→ Task input
------------

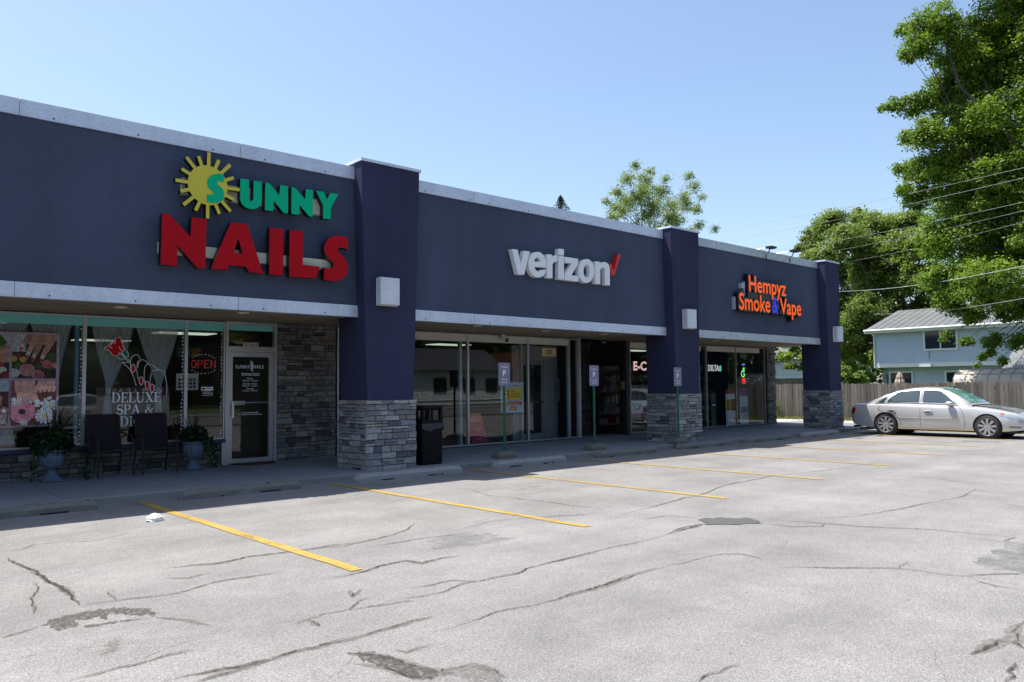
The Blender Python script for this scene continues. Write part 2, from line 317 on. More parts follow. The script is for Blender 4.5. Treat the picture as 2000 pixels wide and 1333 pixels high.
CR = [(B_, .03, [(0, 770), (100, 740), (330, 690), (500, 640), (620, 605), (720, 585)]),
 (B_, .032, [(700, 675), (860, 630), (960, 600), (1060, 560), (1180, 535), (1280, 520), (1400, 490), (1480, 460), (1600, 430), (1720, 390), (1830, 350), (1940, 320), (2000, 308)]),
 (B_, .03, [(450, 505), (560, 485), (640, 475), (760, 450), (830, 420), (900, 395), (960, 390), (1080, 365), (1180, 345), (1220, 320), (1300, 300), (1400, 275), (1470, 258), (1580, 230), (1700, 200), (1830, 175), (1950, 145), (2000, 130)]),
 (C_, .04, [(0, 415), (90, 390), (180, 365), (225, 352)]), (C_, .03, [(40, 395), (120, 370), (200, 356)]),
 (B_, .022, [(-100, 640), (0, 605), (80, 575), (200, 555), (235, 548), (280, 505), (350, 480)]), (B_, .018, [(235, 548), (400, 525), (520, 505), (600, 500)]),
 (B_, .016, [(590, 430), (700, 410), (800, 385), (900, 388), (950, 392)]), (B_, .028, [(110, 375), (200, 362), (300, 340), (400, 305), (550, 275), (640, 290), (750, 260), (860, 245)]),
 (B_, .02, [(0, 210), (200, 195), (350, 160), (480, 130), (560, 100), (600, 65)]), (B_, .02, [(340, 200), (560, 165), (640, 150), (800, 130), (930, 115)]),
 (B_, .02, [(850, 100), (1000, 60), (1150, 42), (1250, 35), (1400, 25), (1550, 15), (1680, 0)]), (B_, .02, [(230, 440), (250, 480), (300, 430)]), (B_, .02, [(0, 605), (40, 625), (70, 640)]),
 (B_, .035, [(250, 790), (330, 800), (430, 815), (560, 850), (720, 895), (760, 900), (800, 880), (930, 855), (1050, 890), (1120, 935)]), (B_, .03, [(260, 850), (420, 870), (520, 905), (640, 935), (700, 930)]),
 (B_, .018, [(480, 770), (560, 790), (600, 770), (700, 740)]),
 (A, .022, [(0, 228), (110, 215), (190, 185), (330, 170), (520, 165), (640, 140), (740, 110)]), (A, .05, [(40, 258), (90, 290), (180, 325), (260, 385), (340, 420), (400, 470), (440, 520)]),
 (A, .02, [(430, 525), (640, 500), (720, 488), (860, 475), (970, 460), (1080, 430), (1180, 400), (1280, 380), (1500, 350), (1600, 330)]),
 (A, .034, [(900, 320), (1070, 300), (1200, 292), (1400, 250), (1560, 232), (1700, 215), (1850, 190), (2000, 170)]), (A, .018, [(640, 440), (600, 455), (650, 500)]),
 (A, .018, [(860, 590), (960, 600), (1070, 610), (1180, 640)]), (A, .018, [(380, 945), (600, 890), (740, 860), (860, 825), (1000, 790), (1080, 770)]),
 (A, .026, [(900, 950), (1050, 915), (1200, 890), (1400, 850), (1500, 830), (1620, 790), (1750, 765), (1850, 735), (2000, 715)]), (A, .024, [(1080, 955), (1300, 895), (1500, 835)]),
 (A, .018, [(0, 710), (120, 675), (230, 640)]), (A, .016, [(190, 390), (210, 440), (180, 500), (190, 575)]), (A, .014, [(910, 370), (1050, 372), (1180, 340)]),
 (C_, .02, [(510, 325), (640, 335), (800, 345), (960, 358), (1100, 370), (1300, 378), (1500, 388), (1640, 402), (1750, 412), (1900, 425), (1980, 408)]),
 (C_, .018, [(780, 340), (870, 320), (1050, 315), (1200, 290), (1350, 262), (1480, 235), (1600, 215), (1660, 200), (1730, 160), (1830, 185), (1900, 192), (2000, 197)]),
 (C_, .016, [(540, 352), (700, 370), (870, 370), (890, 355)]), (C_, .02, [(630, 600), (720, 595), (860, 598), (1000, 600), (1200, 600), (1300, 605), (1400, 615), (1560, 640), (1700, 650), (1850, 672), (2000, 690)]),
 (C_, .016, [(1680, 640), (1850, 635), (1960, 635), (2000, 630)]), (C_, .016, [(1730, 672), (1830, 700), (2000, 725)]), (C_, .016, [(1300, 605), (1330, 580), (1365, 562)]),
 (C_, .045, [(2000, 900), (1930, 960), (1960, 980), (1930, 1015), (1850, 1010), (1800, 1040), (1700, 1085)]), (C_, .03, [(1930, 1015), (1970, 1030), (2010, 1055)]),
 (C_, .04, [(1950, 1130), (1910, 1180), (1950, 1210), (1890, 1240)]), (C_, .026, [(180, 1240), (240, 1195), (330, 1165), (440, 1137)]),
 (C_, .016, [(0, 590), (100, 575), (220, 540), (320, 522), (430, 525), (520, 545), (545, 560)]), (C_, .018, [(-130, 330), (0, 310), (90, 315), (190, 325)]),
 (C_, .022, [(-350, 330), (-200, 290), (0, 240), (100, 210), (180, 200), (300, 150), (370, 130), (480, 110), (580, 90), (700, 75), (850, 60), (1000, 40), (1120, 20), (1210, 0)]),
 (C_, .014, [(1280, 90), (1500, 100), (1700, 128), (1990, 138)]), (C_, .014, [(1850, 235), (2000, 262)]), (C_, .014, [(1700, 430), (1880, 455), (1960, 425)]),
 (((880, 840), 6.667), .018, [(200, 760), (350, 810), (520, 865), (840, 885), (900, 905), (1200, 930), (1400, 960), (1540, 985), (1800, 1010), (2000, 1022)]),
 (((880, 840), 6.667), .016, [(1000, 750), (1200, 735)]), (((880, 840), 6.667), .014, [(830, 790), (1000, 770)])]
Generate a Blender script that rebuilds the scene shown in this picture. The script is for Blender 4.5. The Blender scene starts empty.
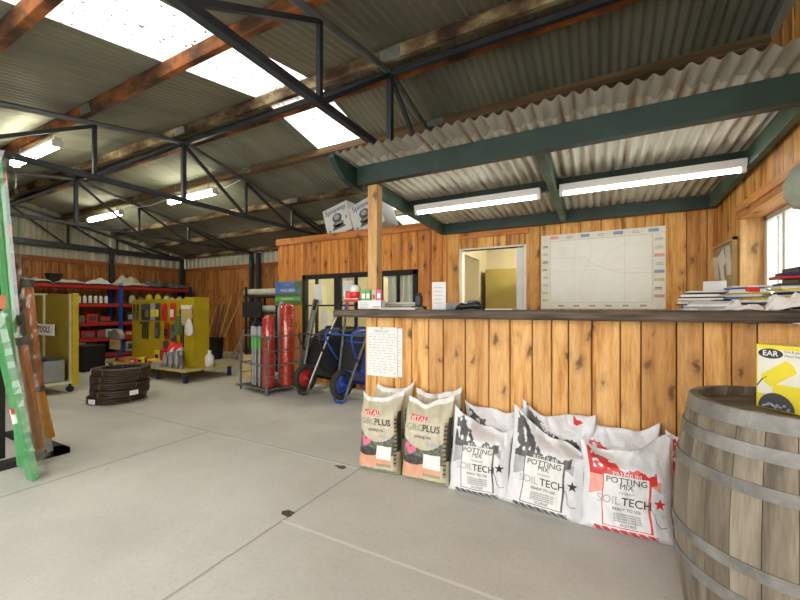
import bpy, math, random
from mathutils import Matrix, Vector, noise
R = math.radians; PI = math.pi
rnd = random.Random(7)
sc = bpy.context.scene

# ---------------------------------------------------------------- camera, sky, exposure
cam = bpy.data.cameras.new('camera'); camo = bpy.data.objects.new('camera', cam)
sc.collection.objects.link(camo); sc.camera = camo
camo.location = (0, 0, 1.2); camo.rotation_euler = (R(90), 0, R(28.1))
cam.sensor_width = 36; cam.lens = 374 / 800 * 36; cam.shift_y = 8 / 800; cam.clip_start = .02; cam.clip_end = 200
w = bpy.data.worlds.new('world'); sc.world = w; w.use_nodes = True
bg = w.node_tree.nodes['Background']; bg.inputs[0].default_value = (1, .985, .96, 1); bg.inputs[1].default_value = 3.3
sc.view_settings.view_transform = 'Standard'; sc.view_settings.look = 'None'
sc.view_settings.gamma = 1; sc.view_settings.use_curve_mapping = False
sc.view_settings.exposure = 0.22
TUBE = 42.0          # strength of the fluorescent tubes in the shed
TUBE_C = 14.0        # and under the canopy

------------

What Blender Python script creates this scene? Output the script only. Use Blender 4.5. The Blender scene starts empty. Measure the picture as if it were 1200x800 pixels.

------------

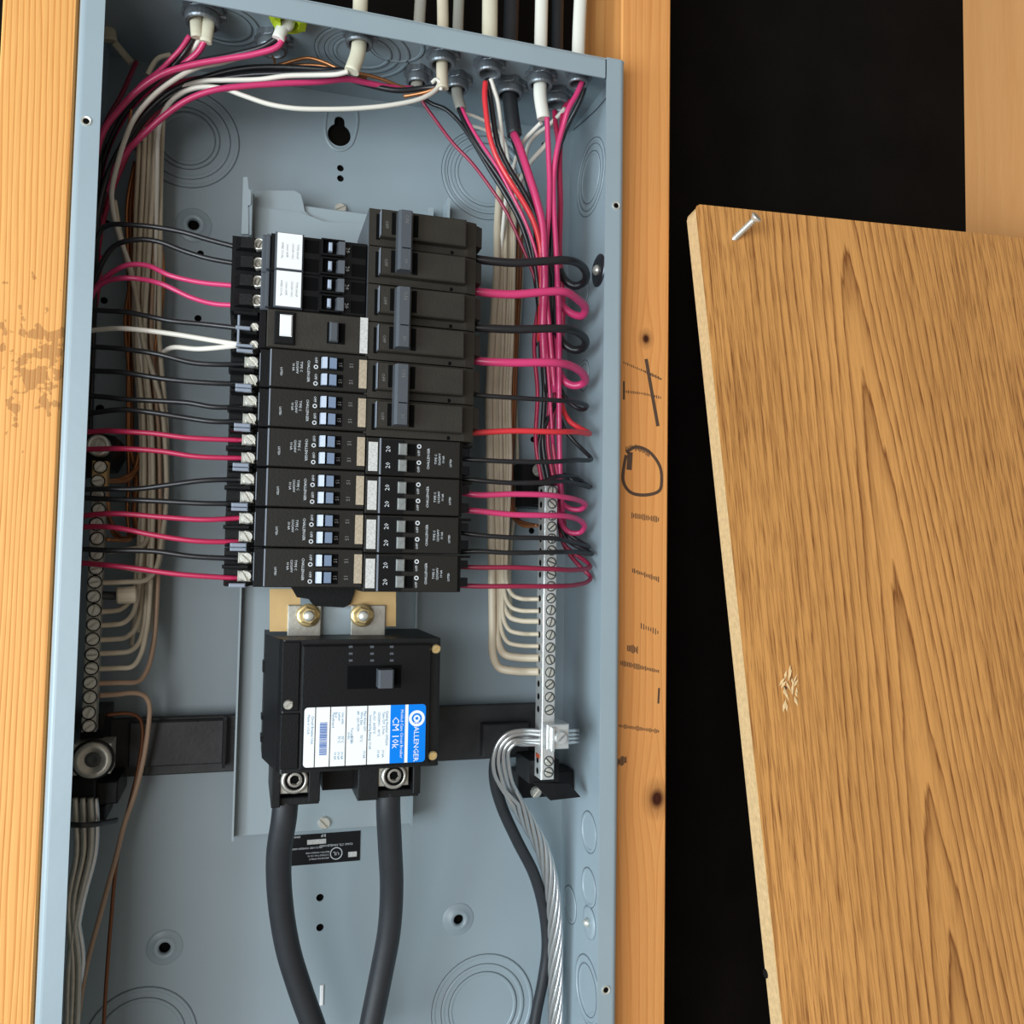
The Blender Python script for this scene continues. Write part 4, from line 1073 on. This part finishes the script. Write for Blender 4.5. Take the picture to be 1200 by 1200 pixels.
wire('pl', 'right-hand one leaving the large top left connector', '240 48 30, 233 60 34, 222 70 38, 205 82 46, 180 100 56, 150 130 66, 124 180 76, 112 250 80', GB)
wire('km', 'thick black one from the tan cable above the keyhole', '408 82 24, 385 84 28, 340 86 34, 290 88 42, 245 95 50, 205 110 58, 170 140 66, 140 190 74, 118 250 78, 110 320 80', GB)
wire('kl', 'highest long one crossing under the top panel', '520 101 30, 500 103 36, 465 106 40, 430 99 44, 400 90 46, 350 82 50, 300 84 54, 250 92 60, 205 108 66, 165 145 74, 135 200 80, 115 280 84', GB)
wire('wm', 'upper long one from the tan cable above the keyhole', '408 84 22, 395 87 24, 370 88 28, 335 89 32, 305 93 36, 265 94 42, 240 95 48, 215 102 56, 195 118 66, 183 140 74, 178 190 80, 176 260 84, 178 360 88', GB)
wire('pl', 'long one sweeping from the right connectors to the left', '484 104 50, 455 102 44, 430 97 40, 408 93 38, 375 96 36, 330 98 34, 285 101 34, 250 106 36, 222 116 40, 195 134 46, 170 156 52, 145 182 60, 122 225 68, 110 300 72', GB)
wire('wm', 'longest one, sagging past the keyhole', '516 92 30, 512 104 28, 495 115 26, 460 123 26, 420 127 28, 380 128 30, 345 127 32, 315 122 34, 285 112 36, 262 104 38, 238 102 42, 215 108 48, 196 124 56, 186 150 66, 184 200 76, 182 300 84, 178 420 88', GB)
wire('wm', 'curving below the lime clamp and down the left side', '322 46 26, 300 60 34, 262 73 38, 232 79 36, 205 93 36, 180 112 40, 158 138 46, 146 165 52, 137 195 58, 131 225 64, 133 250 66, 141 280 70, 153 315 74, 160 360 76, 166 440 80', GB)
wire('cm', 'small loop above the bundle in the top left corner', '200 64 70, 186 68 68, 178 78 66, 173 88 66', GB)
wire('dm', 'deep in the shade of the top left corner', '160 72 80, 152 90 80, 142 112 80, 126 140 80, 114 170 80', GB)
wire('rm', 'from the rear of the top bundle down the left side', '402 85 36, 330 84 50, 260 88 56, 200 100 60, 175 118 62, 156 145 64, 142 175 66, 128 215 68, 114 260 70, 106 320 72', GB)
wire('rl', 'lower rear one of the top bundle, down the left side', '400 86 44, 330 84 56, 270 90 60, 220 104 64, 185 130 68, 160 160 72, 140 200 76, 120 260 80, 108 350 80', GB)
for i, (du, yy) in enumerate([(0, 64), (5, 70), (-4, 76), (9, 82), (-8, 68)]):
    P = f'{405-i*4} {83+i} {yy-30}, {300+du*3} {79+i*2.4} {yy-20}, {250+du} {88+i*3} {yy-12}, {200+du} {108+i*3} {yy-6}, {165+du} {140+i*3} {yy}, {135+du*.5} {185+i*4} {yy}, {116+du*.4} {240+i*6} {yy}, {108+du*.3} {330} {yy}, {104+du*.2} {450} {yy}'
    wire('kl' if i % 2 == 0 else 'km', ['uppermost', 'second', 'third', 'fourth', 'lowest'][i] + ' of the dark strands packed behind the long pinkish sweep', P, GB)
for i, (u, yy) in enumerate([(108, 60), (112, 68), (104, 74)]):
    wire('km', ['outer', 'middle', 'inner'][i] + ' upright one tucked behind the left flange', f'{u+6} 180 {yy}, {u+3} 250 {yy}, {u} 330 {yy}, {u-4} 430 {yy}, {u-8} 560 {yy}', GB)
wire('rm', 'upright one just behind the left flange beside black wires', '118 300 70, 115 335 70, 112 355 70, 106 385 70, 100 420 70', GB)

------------

→ Exercise prompt
Start at the line with "Generate a Blender", stop at the line with "sc = bpy.context.scene", both lines included, and repeat that span exactly without its pictures.

→ Result for this task
Generate a Blender script that rebuilds the scene shown in this picture. The script is for Blender 4.5. The Blender scene starts empty.
import bpy, math, random
from mathutils import Matrix, Vector, noise
R = math.radians; PI = math.pi
rnd = random.Random(7)
sc = bpy.context.scene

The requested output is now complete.